Jack snipe did you ever figure out a solution I seem to have the same problem
 
Last edited by a moderator:
Jack snipe did you ever figure out a solution I seem to have the same problem
Nope not yet, I'm getting ready to start in next week hooking up the cold air return to the blower box. I'm installing ducting at the ceiling level to pull warm air into the blower housing, instead of drawing cold air off the floor. I had to fashion up a sheet metal part the fits outside the furnace filter. The weather is starting to warm up so the results won't
Be fully determined until this fall. The next step if req'd is to mount a fan control for the blower. I'm thinking the hook up
Might be seat of the pants, but the diagrams that were supplied by the forum members provide some important details. Note: The Heatpro wiring is a bit different than the tundra because of the probe in the plenum..
 
It was about 40 today and the only way I can get it to blow real high is to have the damper open and feed it huge amounts of wood. Have you tried there technical hot line?

I am considering building walls around it and having the ducts go through the wall
to preheat the air before it gets to the unit any thoughts?

Anthony
 
It was about 40 today and the only way I can get it to blow real high is to have the damper open and feed it huge amounts of wood. Have you tried there technical hot line?

I am considering building walls around it and having the ducts go through the wall
to preheat the air before it gets to the unit any thoughts?

Anthony

I think we figured it out but it took a little cheating. I took about a 12 inch piece of 6 inch duct
And scribed it to the exhaust flue off the back of the furnace on the horizontal on the top we sealed it off with a cap then we put a hole in it and stuck in the probe.

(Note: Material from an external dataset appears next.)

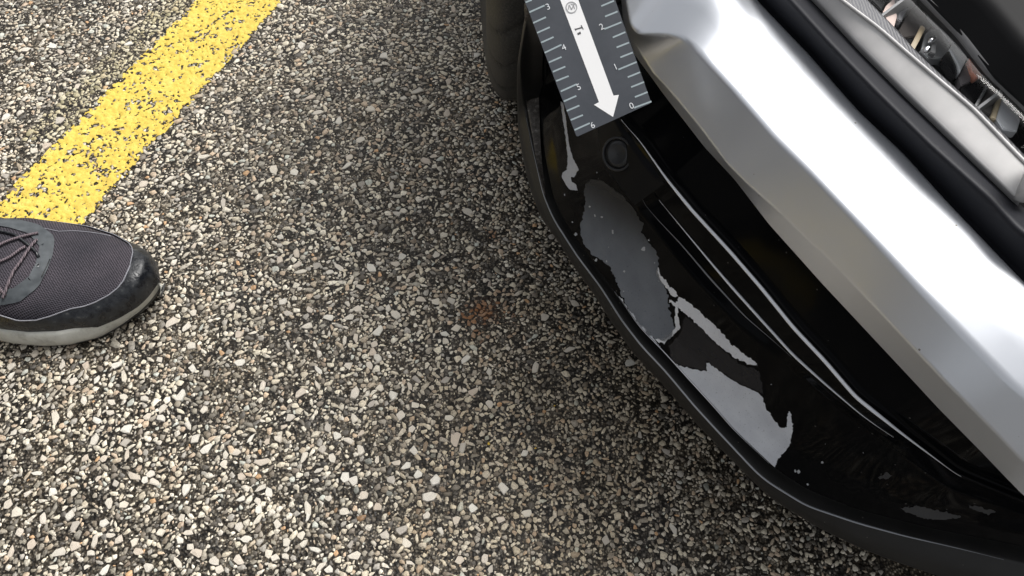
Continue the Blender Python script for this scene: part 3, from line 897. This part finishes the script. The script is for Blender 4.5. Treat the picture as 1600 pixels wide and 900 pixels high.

Until I figure a better way this seems to be working perfectly of course we are bringing the furnace temps down but my barn is warming up just fine. Can’t wait to try it next year in the cold weather.
 
I feel like you’re imagining a wood boiler with perpetually 33 degree water jacket around the firebox. A warm air furnace is not like that. The still air around the firebox will quickly warm until it’s hot enough to be whisked away by the blower. Cold air is much less able to steal heat from the firebox than water. Imagine quenching a hot piece of metal in a bucket of water compared to waving it around in the air.


I see you posted in this thread "over there". This is exactly what my concern would be when using the OP's furnace in such a cold area. Not sure what his issue is or what caused it after 8 years (I think it was), but I can see it being exaggerated if he would have been trying to heat a building up from 25° all the time. Man, that is some THIN metal used on those BK's. !!!

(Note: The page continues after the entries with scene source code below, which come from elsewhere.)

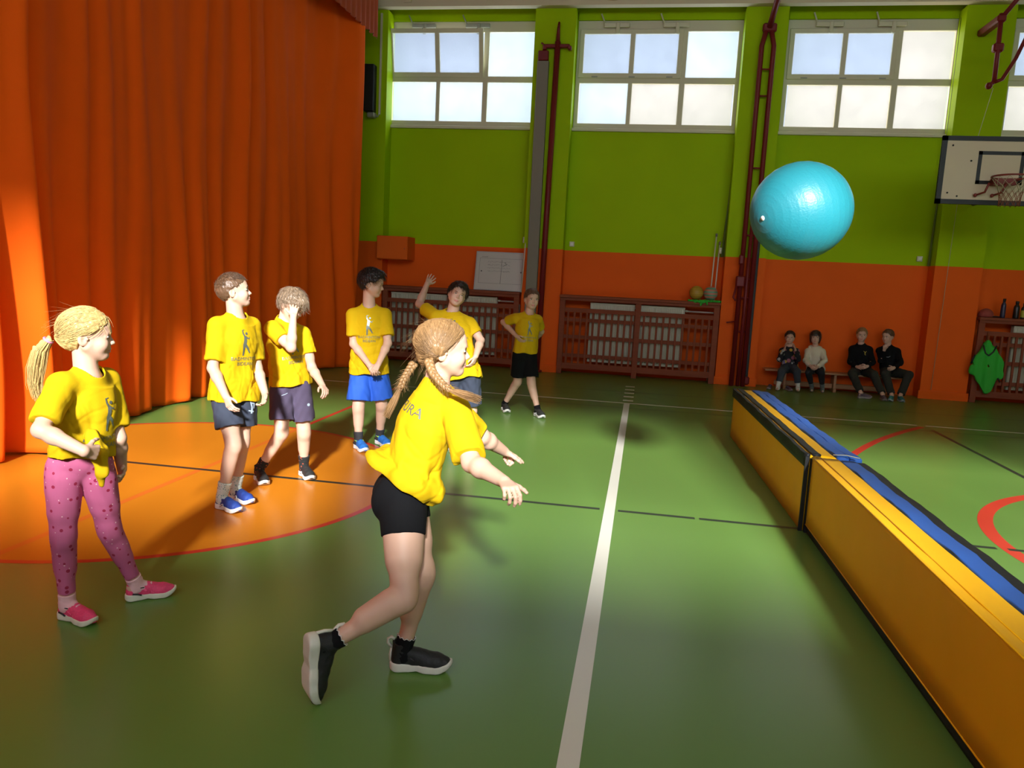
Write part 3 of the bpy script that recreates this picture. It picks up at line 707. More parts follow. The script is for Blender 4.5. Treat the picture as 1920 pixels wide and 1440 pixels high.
# ---- chest print, laid on the cloth by ray casting
def text_shapes(txt, size):
    cu = bpy.data.curves.new('t', 'FONT'); cu.body = txt; cu.size = size; cu.align_x = 'CENTER'; cu.resolution_u = 3
    ob = bpy.data.objects.new('t', cu); COL.objects.link(ob); dg = bpy.context.evaluated_depsgraph_get(); me = bpy.data.meshes.new_from_object(ob.evaluated_get(dg))
    v = [(p.co.x, p.co.y) for p in me.vertices]; f = [tuple(p.vertices) for p in me.polygons]
    bpy.data.objects.remove(ob); bpy.data.curves.remove(cu); bpy.data.meshes.remove(me); return v, f
def stroke(v, f, pts, ws):
    for i in range(len(pts) - 1):
        (x0, y0), (x1, y1) = pts[i], pts[i + 1]; L_ = math.hypot(x1 - x0, y1 - y0); n = max(1, int(L_ / .008)); nx, ny = -(y1 - y0) / L_, (x1 - x0) / L_
        for k in range(n):
            o = len(v)
            for t in (k / n, (k + 1) / n + .08 / n):
                w = ws[i] + (ws[i + 1] - ws[i]) * t; x, y = x0 + (x1 - x0) * t, y0 + (y1 - y0) * t; v += [(x + nx * w, y + ny * w), (x - nx * w, y - ny * w)]
            f.append((o, o + 1, o + 3, o + 2))
def disc(v, f, x, y, r):
    o = len(v); v += [(x + r * math.cos(a * math.pi / 5), y + r * math.sin(a * math.pi / 5)) for a in range(10)]; f.append(tuple(range(o, o + 10)))
def badminton_figure(s=1.0):
    v, f = [], []
    stroke(v, f, [(-.004, .045), (-.006, .015), (-.012, -.012)], [.009, .011, .011])
    stroke(v, f, [(-.014, -.008), (-.016, -.045), (-.018, -.082)], [.010, .007, .005]); stroke(v, f, [(-.006, -.012), (.012, -.035), (.028, -.066)], [.009, .007, .004])
    stroke(v, f, [(-.008, .040), (-.018, .060), (-.020, .082)], [.006, .005, .0035]); stroke(v, f, [(-.020, .080), (-.006, .084)], [.002, .002])
    stroke(v, f, [(.000, .036), (.016, .030), (.022, .024)], [.005, .004, .003]); disc(v, f, .006, .060, .009)
    stroke(v, f, [(.022, .024), (.030, .040)], [.002, .0015])
    return [(x * s, y * s) for x, y in v], f
def lay_print(root, shirt, name, v, f, org, ex, ey, nrm, m, off=.0022):
    me = shirt.data; n = len(me.vertices); co = np.empty(n * 3, dtype=np.float32); me.vertices.foreach_get('co', co); co = co.reshape(-1, 3)
    key = shirt.name
    if key not in SH:
        SH[key] = BVHTree.FromPolygons([tuple(c) for c in co.tolist()], [tuple(p.vertices) for p in me.polygons])
    t = SH[key]; V = []; hit = []
    for x, y in v:
        p = org + ex * x + ey * y; h = t.ray_cast(Vector(p + nrm * .3), Vector(-nrm), .6)
        if h[0] is None: V.append(tuple(p)); hit.append(False)
        else: V.append(tuple(A3(h[0]) + nrm * off)); hit.append(True)
    F_ = [q for q in f if all(hit[i] for i in q)]
    mb = MB(); mb.add(V, F_); return mb.build(name, m, shirt)
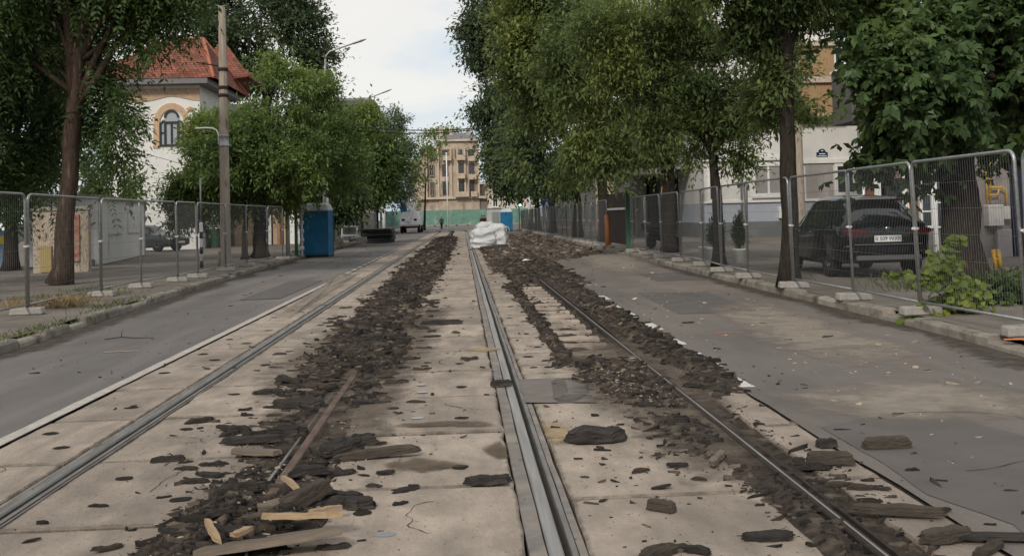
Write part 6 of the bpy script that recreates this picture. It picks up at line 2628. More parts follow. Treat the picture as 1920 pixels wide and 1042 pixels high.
# ---------------------------------------------------------------- villa with red tiled roof
Y = 60.
s_ = FPX / Y
xl, xr = at(200, 300, Y).x, at(376, 300, Y).x
zE = at(330, 153, Y).z
vil = thing('villa', 'white villa with red tiled hipped roof and an arched dark framed window', 'house', ((xl + xr) / 2, Y, Z))
of = tuple(vil.location)
mb = MB()
mb.box(((xl + xr) / 2, Y + 4, Z + (zE - Z) / 2), (xr - xl, 8, zE - Z))
mb.box((xr - .4, Y + 11.5, Z + (zE - .6) / 2), (3.6, 7, zE - .6))
mb.build('wall', M['plaster_white'], vil, of)
# soffit board
mb = MB()
mb.box(((xl + xr) / 2, Y + 3.9, zE - .06), (xr - xl + 1.3, 9.4, .34))
mb.build('eaves', plain('eaves_grey', (.16, .15, .15)), vil, of)
# frieze with scalloped lower edge
pts = []
zf0, zf1 = at(330, 166, Y).z, at(330, 187, Y).z
x0 = at(262, 170, Y).x
pts = [(x0, zf0), (xr + .02, zf0)]
nsc = 3
cxw = at(322, 200, Y).x
poly = []
for i in range(25):
    x = xr + .02 - (xr + .02 - xl) * i / 24
    d = abs(x - cxw)
    zz = zf1 - .12 + .30 * math.exp(-(d / 1.0) ** 2)
    poly.append((x, zz))
mb = MB()
mb.prism([(xl, zf0), (xr + .02, zf0)] [::-1] + [] + [(xl, poly[-1][1])] + [], (0, Y - .03, 0), (1, 0, 0), (0, 1, 0), (0, 0, 1), .02) if False else None
P_ = [(xl, zf0)] + poly[::-1] + [(xr + .02, zf0)]
mb.prism(P_, (0, Y - .045, 0), (1, 0, 0), (0, 1, 0), (0, 0, 1), .04)
mb.build('frieze', surf_mat('painted_frieze', (.50, .36, .24), (.33, .21, .14), scale=5, rough=.9), vil, of)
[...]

[Hearth.com] Drolet Tundra II /  Heapro
[Hearth.com] Drolet Tundra II /  Heapro
 
I see you posted in this thread "over there". This is exactly what my concern would be when using the OP's furnace in such a cold area. Not sure what his issue is or what caused it after 8 years (I think it was), but I can see it being exaggerated if he would have been trying to heat a building up from 25° all the time. Man, that is some THIN metal used on those BK's. !!!

View attachment 226866 View attachment 226867

Unlike any current furnace, the bk firebox mostly runs very cold with no flames and intentional gooey tar coating everything since the firebox itself is below the condensation point. The cat stays hot and eats up the smoke to make heat. The steel should have been thicker to prevent rust through or maybe there was something else wrong there.

This is completely different than a noncat stove or furnace that runs firebox minimum temperatures several times higher to maintain low emissions.

I have a bk and that rust through concerned me.